As far as we are concerned, the authorities have lost their credibility and legitimacy, and we have said this in Moscow bluntly: that dialogue with this regime is no longer possible.

Bashar and his gang must leave and after that we will move to negotiate with other officials whose hands were not stained with Syrian blood and who were not involved in big corruption cases.

0949 GMT: Syria. More on the video of the 48 Iranians captured by insurgents on Saturday near Damascus (see 0819 GMT)....

Troops of the Al Baraa Brigade of Free Syrian Army said the Iranians are "shabiha (militiamen)...who were on a reconnaissance mission in Damascus".

He continued, "During the investigation, we found that some of them were officers in the Revolutionary Guards."

Abdel Nasser Shmeir, a commander of the Al Baraa Brigade, said later, "They are 48, in addition to an Afghani interpreter," among a 150-strong group sent by Iran for "reconnaissance on the ground".

(Cross-posted from Iran Live Coverage)

0927 GMT: Syria. Demonstration this morning in Latamneh in Hama Province:

0639 GMT: Syria. Confusion this morning over 48 Iranian pilgrims who were abducted on Saturday as they travelled to the Damascus airport --- al-Mayadeen TV said they were released, but an official in the Iranian embassy denied the report.

0625 GMT: Syria. Last week we reported a ruling by the US Treasury that American citizens can provide money, through the Syrian Support Group, to aid the insurgency.

The Treasury has posted a copy of the License, which effectively bypasses US sanctions on Syria.

The leaders of the Syria Support Group include Mazen Asbahi, who briefly served as the director of Muslim and Arab American outreach for the Obama Presidential campaign in 2008, and Jamal Said, an unindicted co-conspirator in the Justice Department’s case against a Texas-based charity called the Holy Land Foundation, an alleged fundraiser for the Gazan group Hamas.

The chief lobbyist is Brian Sayers, who served in the State Department during the George W Bush Administration and was a Political Advisor at NATO until the SSG was officially founded in June.

0555 GMT: Syria. C.J. Chivers of The New York Times writes of the strain on the Assad military:

Analysts said Syria’s fleet of Mi-25 Hind-D attack helicopters, which numbered 36 at the start of the conflict, is insufficient to hold back rebels as the number of fronts, from Aleppo and Idlib in the north to the suburbs of Damascus in the south and Hama and Homs in the center of the country, continues to proliferate.
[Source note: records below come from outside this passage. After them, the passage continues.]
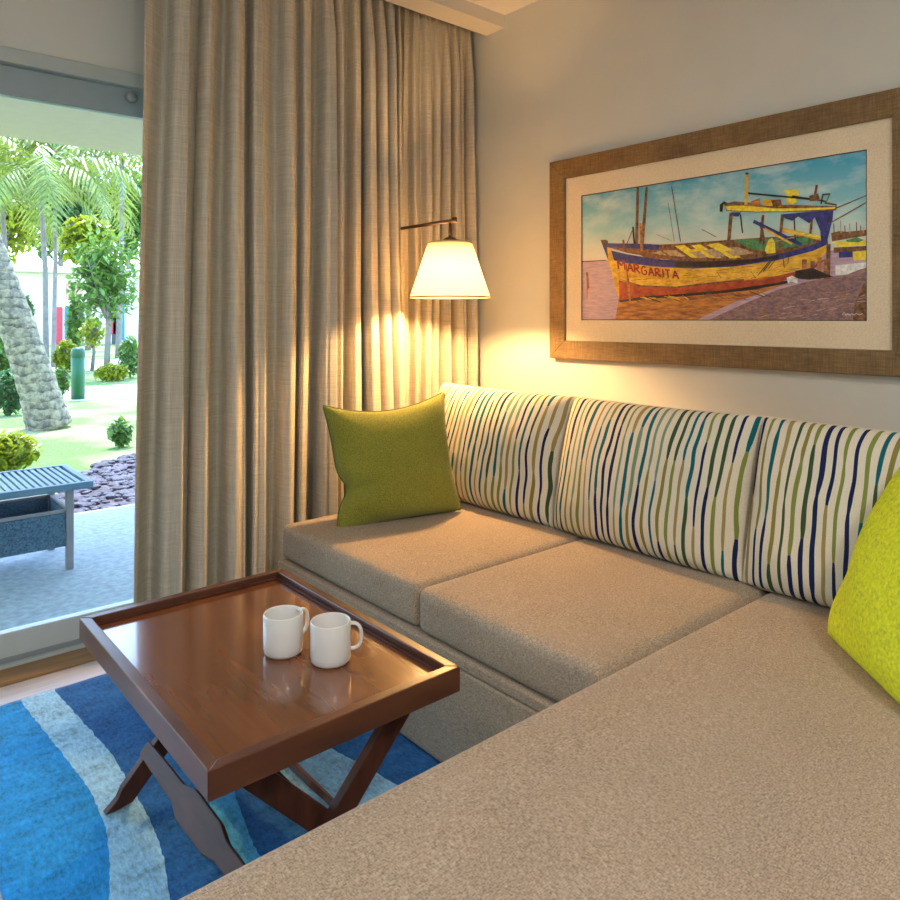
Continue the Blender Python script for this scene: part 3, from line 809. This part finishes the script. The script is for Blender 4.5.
stroke(3, 509,92, 506,186, 9); stroke(7, 509,92, 509,98, 9)
poly(3, [(556,170), (590,168), (610,182), (606,192), (556,188)]); poly(6, [(578,172), (606,170), (612,188), (586,194)]); poly(9, [(520,176), (546,166), (550,190), (524,190)])
poly(8, [(616,144), (652,140), (660,150), (654,178), (640,186), (622,178), (626,160)])
stroke(7, 512,152, 700,170, 5); stroke(7, 640,160, 740,176, 4); stroke(6, 712,128, 704,172, 7); poly(6, [(690,160), (715,152), (722,172), (692,176)])
stroke(7, 730,154, 724,184, 4); stroke(7, 728,156, 752,154, 4); stroke(11, 750,154, 738,180, 4); stroke(6, 735,180, 770,186, 5)
stroke(6, 762,198, 857,158, 3); stroke(6, 745,242, 857,178, 3); stroke(13, 560,300, 690,270, 2)
# props beneath the stern
for x, y, w, mi in ((676,345,14,9), (700,350,12,6), (720,338,12,9), (746,300,12,6), (738,345,10,9)): stroke(mi, x, y, x-2, 402, w)
poly(7, [(650,378), (700,370), (760,395), (690,404), (648,400)]); poly(10, [(624,398), (640,392), (656,400), (656,416), (640,410), (628,414)])
for p in ((594,332,556,380), (600,334,572,372), (586,336,540,392), (612,330,618,370), (630,326,628,358)): stroke(7, *p, 2)
# signature scribble
sg = [(786,504), (792,498), (796,508), (802,502), (808,508), (814,502), (820,507), (826,502), (836,506), (846,502)]
for p, q in zip(sg, sg[1:]): stroke(10, *p, *q, 1.3)
# thin dark edge of the print
for p in ((29,160,858,24), (858,24,858,524), (29,522,858,524), (29,160,29,522)): stroke(14, *p, 5)
obj('printed_artwork', art, PM, pic, False)

# ------------------------------------------------------------------ outside
M['concrete'] = plain('patio_concrete', (.30,.36,.41), .9, var=.2, scale=30, bmp=.5)
M['soffit'] = plain('soffit_paint', (.64,.53,.42), .85, var=.03)
m, nt, b = new_mat('lawn_grass')
f = noise(nt, coords(nt), 30, 5, .7); g = noise(nt, coords(nt), .9, 3)
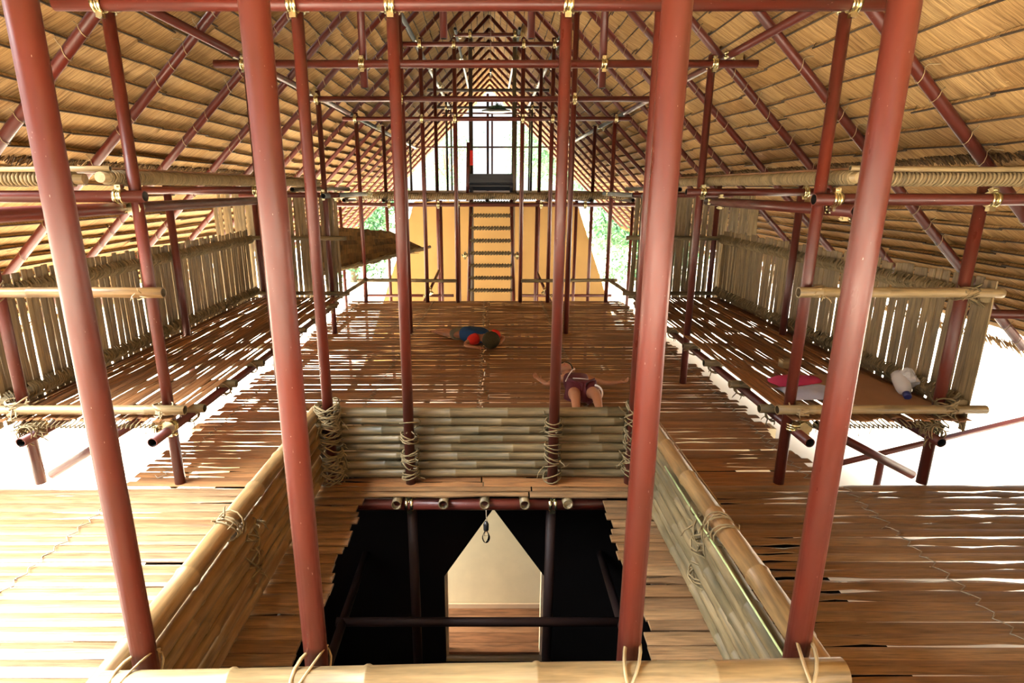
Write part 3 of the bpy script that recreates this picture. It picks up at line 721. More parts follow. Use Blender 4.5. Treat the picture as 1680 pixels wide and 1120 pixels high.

Maintenance technicians are struggling to keep the machines aloft in an intense campaign and in the searing heat and sand associated with summer desert war. Estimates are that only half his fleet can be used at a given time, with some helicopters cannibalized for spare parts and Mr. Assad dependent on supplies from Russia....

Defections of government troops and seizures of armaments are also a growing problem. Rebels in Aleppo claim to have control of a total of 14 T-72 and T-55 tanks and many indirect-fire weapons, including artillery pieces as well as mortars.

0530 GMT: Syria. We open this morning by noting stories, fed by Turkish and US officials, of planning for a post-Assad Syria.

The Americans use The New York Times to put out the message that they are "quietly sharpening plans to cope with a flood of refugees, help maintain basic health and municipal services, restart a shattered economy and avoid a security vacuum", while a Turkish diplomat said General Manaf Tlass, who defected last month and been upheld as a possible leader in a transitional administration, had talks at Ankara's Foreign Ministry on Friday.

Of course, Assad has not given up. Despite --- or because of --- reports of insurgents expanding their presence in Aleppo, regime artillery, tanks, and a helicopter gunship pounded Free Syrian positions on Saturday, trying to break the insurgent hold on the district of Salaheddin.

The Local Coordination Committees said 145 people were slain by security forces on Saturday, including 53 in Damascus and its suburbs.